At the same time it appears that the General’s own ideal of a republic gives
little consideration to non-Europeans. Black slaves are taken for granted and
there is scarcely a mention of indigenous (“Indian”) South Americans. In the
General’s final reflections before he dies, Garcia Marquez has Bolivar say:
“America is ungovernable. The man who serves
a revolution ploughs the sea. This nation will fall inevitably into the hands
of the unruly mob and then will pass into the hands of almost indistinguishable
petty tyrants of every colour and race.” (p.257)
Both class
prejudice (“mob”) and racial prejudice (“colour and race”) are evident in this
disillusioned outburst.
What is clear is
that Garcia Marquez is using his historical novel to suggest the origins of all
Spanish America’s subsequent woes – militarism (leadership by dictatorial
generals); political factionalism; rule by European elites; the division of the
continent into petty, feuding states. In all this, I am interested that the
church does not come in for more criticism – perhaps because, by the time the
novel was written, the church in South America (via liberation theology etc.)
had taken a big step towards identifying more with the deprived classes than
with the wealthy elite. Bolivar is a Freemason, but the comments on the church,
which the novelist puts into his mouth, are relatively benign ones.
Garcia Marquez
also uses the imagined historical situation to comment obliquely on the present
day. At one point, Bolivar tells one of his generals “don’t go with your family to the United States. It’s omnipotent and
terrible, and its tale of liberty will end in a plague of miseries for us all.”

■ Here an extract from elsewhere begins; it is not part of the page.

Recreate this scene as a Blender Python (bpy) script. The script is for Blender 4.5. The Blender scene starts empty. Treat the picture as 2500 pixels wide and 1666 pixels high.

(p.223). Elsewhere in the novel, the United States representative at the
Congress of Panama is likened to “a cat
at a congress of mice”. These are clearly remarks influenced by all the
United States’ unwelcome interventions in South America in the nineteenth and
twentieth centuries, seen by Garcia Marquez as yet another of the continent’s
ongoing woes.
Partly admiring,
but also partly iconoclastic about an historical hero, The General in his Labyrinth is an excellent instance of
historical novel as political statement.